On her way to a Brentwood restaurant on a recent Friday night, she stumbled onto one of those real stories. She noticed a 40ish woman sleeping beneath an outdoor heater at The Coffee Bean and Tea Leaf. Next to the woman were her two teenage daughters, slumped against one another.

They were in the same position when Sharon came out of the restaurant. She couldn’t resist. She doubled back and asked the woman, Katherine, if she needed help. They were homeless, Katherine explained. She and her 19-year-old twins had nowhere to go.

One thing that caught Sharon’s eye was that Katherine was well-dressed and articulate, while her twins were beautiful girls with wide eyes that said “they expected nothing from anyone.” As they laid there with no place to go, they even charged their cell phones.

Sharon decided this was a story. So she stayed and asked questions. Here’s what she wrote later on her Waxword blog:

“In a resigned monotone, Katherine said that all the shelters were full. That since her daughters weren’t pregnant and none of them were drug addicts, they could not get into city programs. A Veteran Administration facility was less than a mile away on a huge federal plot of land, but they weren’t veterans.

“Family would not help them, she said. She had a car up until a few weeks ago but it was repossessed when she learned the payments she’d been making on a friend’s car were going elsewhere.

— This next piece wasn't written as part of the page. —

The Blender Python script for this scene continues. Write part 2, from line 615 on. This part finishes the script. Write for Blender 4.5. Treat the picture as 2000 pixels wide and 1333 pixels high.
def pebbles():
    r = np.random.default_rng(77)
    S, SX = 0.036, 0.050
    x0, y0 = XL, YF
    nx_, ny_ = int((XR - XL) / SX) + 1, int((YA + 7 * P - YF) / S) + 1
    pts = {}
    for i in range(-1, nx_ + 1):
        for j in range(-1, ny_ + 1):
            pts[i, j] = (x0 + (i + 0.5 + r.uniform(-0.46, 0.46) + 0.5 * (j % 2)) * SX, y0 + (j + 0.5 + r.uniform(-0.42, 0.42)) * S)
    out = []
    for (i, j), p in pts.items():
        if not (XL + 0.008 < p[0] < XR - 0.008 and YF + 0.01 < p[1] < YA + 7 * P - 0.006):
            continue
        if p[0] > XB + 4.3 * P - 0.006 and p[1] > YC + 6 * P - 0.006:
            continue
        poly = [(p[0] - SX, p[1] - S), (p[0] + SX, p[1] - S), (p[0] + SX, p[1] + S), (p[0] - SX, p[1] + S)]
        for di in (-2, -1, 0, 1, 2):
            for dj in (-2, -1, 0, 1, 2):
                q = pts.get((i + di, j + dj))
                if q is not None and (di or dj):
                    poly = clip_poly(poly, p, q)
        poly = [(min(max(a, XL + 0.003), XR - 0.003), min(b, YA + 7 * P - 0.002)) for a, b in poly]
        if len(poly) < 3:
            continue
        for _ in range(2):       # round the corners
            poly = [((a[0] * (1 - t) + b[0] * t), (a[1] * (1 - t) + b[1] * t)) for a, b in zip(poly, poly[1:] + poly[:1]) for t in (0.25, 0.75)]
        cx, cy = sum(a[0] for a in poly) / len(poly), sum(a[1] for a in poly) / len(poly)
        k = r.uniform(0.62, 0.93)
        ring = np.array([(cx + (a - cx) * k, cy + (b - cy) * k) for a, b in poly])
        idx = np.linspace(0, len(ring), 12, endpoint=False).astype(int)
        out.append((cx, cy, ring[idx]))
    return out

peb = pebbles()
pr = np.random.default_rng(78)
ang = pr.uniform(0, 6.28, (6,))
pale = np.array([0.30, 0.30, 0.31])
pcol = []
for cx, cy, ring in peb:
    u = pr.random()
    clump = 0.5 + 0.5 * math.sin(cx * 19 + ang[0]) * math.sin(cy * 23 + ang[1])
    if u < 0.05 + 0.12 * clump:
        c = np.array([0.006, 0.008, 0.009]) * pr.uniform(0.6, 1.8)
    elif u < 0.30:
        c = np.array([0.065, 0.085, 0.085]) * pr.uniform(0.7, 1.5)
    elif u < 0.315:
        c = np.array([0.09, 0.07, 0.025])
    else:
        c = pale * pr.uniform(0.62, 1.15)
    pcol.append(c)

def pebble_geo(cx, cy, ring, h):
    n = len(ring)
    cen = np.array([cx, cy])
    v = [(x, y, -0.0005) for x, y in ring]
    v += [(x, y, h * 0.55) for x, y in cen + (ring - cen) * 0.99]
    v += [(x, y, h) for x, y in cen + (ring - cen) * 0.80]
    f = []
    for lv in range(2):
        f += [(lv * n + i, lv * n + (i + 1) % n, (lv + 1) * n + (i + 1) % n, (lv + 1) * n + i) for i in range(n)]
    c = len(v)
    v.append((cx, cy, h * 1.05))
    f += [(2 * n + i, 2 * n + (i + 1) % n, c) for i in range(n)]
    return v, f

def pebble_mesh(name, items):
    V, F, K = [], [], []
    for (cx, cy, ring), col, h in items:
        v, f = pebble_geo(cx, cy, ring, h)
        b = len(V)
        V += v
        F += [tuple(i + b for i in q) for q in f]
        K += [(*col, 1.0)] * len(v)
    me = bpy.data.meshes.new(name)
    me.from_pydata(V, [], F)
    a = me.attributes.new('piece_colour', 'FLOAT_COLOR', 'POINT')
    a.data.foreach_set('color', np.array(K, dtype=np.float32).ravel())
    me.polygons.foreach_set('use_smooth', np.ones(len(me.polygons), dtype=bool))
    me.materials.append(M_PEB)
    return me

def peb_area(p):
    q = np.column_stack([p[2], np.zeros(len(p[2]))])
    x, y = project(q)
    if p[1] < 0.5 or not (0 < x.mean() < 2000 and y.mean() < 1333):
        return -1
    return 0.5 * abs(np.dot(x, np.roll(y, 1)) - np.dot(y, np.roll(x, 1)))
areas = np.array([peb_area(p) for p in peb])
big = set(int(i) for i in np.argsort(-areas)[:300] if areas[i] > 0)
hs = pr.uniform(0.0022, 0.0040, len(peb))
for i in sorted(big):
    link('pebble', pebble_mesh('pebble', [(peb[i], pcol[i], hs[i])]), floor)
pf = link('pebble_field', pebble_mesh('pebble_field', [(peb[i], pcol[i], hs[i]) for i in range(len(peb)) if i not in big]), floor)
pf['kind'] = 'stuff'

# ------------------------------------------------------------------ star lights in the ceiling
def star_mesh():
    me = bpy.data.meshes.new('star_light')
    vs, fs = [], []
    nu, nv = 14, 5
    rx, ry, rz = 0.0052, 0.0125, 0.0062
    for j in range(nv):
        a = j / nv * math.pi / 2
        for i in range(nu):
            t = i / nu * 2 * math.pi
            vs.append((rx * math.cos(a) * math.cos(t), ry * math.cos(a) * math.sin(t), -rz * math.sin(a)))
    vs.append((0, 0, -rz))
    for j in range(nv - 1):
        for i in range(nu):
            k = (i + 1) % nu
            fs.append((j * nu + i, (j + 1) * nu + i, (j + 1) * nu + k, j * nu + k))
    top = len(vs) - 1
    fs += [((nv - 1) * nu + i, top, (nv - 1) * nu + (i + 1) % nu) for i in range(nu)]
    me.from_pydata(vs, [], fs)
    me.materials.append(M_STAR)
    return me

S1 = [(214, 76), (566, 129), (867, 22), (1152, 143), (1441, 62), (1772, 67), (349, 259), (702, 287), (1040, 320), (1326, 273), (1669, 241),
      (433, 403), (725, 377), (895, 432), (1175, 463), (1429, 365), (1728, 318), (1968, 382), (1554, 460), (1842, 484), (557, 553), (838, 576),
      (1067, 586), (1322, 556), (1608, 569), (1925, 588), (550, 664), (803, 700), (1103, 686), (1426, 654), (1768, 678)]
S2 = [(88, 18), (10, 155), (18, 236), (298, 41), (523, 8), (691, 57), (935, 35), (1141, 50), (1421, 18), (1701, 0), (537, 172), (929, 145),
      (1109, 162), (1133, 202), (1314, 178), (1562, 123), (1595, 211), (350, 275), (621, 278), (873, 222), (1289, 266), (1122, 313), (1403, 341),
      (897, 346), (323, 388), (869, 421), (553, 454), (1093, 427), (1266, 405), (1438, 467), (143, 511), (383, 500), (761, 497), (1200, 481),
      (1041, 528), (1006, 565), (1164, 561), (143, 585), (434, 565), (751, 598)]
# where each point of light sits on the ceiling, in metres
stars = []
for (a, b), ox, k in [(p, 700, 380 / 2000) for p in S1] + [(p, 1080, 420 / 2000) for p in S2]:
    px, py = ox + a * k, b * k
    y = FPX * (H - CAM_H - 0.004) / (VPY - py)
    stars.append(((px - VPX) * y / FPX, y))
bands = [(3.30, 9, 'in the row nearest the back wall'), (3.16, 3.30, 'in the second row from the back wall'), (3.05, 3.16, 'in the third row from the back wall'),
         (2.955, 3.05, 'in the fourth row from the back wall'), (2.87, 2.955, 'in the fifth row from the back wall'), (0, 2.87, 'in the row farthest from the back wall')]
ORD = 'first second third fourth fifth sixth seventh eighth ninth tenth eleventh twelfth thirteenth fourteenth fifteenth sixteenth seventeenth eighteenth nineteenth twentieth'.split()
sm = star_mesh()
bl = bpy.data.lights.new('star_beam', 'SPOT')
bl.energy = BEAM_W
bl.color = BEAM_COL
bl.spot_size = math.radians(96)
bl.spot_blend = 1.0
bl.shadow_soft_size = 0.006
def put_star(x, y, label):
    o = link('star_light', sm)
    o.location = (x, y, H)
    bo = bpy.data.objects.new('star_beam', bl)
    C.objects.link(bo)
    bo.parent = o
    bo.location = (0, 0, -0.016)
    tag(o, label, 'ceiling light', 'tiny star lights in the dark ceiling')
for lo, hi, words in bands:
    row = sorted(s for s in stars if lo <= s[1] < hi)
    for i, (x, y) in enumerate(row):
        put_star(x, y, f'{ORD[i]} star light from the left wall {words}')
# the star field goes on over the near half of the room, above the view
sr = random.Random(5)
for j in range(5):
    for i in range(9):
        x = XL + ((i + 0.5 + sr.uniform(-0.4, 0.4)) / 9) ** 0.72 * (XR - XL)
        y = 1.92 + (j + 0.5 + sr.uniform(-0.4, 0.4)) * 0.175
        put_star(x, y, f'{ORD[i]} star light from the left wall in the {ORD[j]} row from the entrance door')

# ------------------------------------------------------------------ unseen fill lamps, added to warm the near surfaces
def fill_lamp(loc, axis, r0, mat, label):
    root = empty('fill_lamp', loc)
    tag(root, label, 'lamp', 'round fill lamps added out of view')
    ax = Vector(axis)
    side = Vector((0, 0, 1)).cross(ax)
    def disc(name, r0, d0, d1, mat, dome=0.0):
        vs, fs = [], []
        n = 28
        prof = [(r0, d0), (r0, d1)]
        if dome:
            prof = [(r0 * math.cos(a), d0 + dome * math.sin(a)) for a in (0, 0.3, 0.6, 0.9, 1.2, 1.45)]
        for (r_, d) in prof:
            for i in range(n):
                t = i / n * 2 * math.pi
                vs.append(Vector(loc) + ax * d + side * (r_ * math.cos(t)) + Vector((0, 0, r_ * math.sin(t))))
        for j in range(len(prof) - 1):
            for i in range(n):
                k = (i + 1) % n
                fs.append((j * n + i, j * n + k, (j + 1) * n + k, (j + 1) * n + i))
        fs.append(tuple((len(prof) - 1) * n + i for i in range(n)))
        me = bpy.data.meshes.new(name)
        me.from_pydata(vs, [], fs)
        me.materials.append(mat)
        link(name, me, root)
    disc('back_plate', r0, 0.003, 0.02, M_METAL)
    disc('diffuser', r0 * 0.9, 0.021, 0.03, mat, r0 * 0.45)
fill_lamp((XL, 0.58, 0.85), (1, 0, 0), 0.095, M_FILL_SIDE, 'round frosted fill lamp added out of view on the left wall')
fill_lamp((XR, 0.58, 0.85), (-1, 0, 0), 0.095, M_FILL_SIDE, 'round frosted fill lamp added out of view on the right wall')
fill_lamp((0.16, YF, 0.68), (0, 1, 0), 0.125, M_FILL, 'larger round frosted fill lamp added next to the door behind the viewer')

“I asked when was the last time they’d slept in a bed.

“Three weeks, they said.”

But here’s where the story takes off. After Sharon published the story, a group of people started reaching out to help. Within a week, the “Wrap community” was able to raise $2,000 via a Gofundme campaign to put Katherine and her girls in temporary housing. Of course, Sharon knew this wasn’t a longterm solution. So she set her investigative eye on city services. Here’s what she wrote on April 3:

“Social services that claim to exist to help families like this—I keep hearing about this terrific, phantom thing called ‘Rapid Rehousing’—have been missing in action.

“The two local organizations, OPCC or The People’s Concern, and St. Joseph—where everyone tells me the people are hard-working and professional—need to do their part. So far a case worker from St. Joseph has failed to show up to two appointments. I’d love to know why. Where’s the OPCC?

“Katherine and her daughters are burning through the money we’ve raised at a local motel. Scott and Lori Sale are willing to provide support for longer term housing, but not without the support of a case worker, which is critical. What’s the deal, social services?”

Yes, what’s the deal?

Sharon is not letting go. She’s tweeting about the case and moving the story forward. When I emailed her saying how much I loved the initiative, she used the term “nightmare” to describe the case. Her focus now is to help publicize the plight of Katherine and her two daughters and get them longer term help.

Knowing Sharon, I’m sure she would have preferred if my lead to this story was an appeal for help. I do hope the help will come through and that this story has a happy ending. But I can’t help seeing another story here that I stumbled upon—that of a journalist who walked out of a restaurant on a Friday night and decided not to ignore human pain.